Waterkeeper Boat Ride Leads to New Sustainability Committee in Exeter

A trip on the Great Bay-Piscataqua Waterkeeper boat inspired four Exeter women to fight for the watershed.

Great Bay

Four Exeter activists, who call themselves the "Water Women," worked to establish the Sustainability Advisory Committee after a trip on the Great Bay-Piscataqua Waterkeeper boat. Photo: Melissa Paly

Sometimes things don’t go as planned but end up exceeding all expectations. That was certainly the case with a group of Exeter activists who turned a trip on the Great Bay-Piscataqua Waterkeeper boat into a town-wide call to better protect water resources, conserve energy, and be a more sustainable community.

On a blustery, cool day last October, I took four women from Exeter out for a boat tour of the Great Bay. They served on different local boards and committees but didn’t know each other well. In cities and towns across the Great Bay, this sort of siloing happens among local boards and in city government. It can make getting everyone working together for a clean, sustainable estuary challenging.

But after the boat ride last fall, these four women, who dubbed themselves the Water Women, were motivated to change that. Their hard work paid off last week when the Sustainability Advisory Committee they advocated for met for the first time. Two of the Water Women, Jenn Brackett Piskovitz and Robin Tyner, are now members of the new committee.

Experiencing the estuary from the Waterkeeper boat sparked that process.

Seeing the Estuary Firsthand

Before the boat ride last fall, most of the group had never been out on Great Bay. It’s a convoluted tangle where the fresh water from seven rivers – draining through 52 communities in the two states of Maine and New Hampshire – meet the sea.

Motoring along the shores of Newington and Dover, I talked about the declining health of Great Bay and the loss of more than half of the underwater seagrass meadows that used to carpet the estuary. These meadows produce oxygen, provide rich habitat for critters, and hold sediment in place against the whipping winds and tides so famous in the Piscataqua River. I also talked about the loss of another important species in the estuary: the delicious and effective water-filtering oysters.

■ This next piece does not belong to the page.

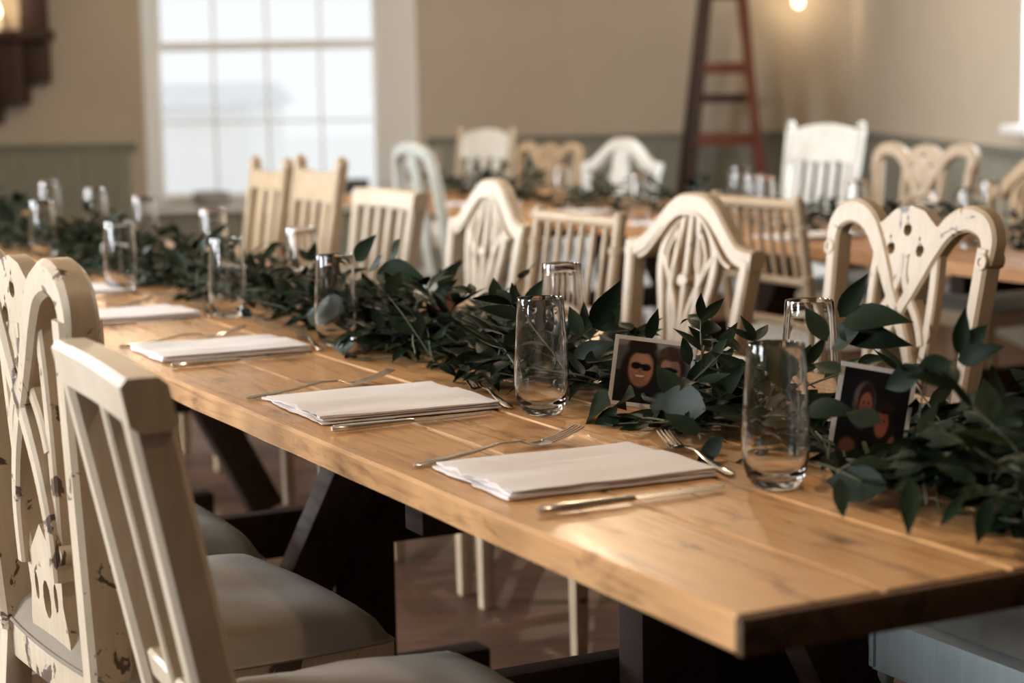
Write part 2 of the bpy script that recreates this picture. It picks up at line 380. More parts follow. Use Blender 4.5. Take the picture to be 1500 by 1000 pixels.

Without these two cornerstones, this estuary – like many others – is really out of whack. The decline is mostly related to the growth in population in the Seacoast region over the past few decades and the many changes that accompany more people: more sewage and septic systems, more roads and parking lots, more lawns and chemicals and fertilizers. This all runs into streams, rivers, and ultimately, right into the Bay.

What Happens in Exeter Impacts Great Bay

On the boat, we also talked about Exeter specifically, like the town’s new and improved sewage treatment plant. Sewage and septic systems cause nitrogen pollution, one of the greatest threats to the ecosystem. The new plant will dramatically reduce the pollution, but sewage facilities are only a fraction of the problem. Much of the pollution washes off all the paved, built landscapes that have replaced forests and fields.

There’s room for Exeter to improve its rules about development and stormwater runoff management. As the women shared their ideas out on the water, they became collectively inspired to see what more they could do in their community to fight for the health of Great Bay.

They left the boat tour wanting to better understand what happens to their river and how decisions made in their town could help – or hurt – the system as a whole.

Experiences on the Water Lead to Action on Land

Through the fall and into the winter, the Water Women dug into the rules and regulations in Exeter to see what more could be done. They read reports about ways to better manage stormwater and prevent pollution from new development. They met with town staff in different departments and to better understand the work already happening in Exeter.

They realized that the town needed a dedicated Sustainability Coordinator who, like a conductor of the orchestra, could steer the community toward greater environmental health. It’s not just Exeter – many cities and towns in Great Bay could use a point person to coordinate programs, work across departments, and make information easily accessible.

The Water Women drafted a warrant article for a town Sustainability Coordinator for the March town meeting. They got signatures, wrote letters to the editor, made presentations to the Select Board, organized an environmental film festival, had panel discussions, made signs, worked social media. They poured energy, passion and determination into this vision of a healthier Exeter and Estuary, and the warrant passed handily.

Now, the new Sustainability Advisory Committee is looking at how the town can better steward water resources, reduce energy use, and establish a formal Sustainability Office for Exeter.

Out on the water, it’s clear that our beloved Great Bay is in jeopardy and that the time to act is now. As I continue to take people out on the water this summer, I hope they too feel empowered to make change back on land.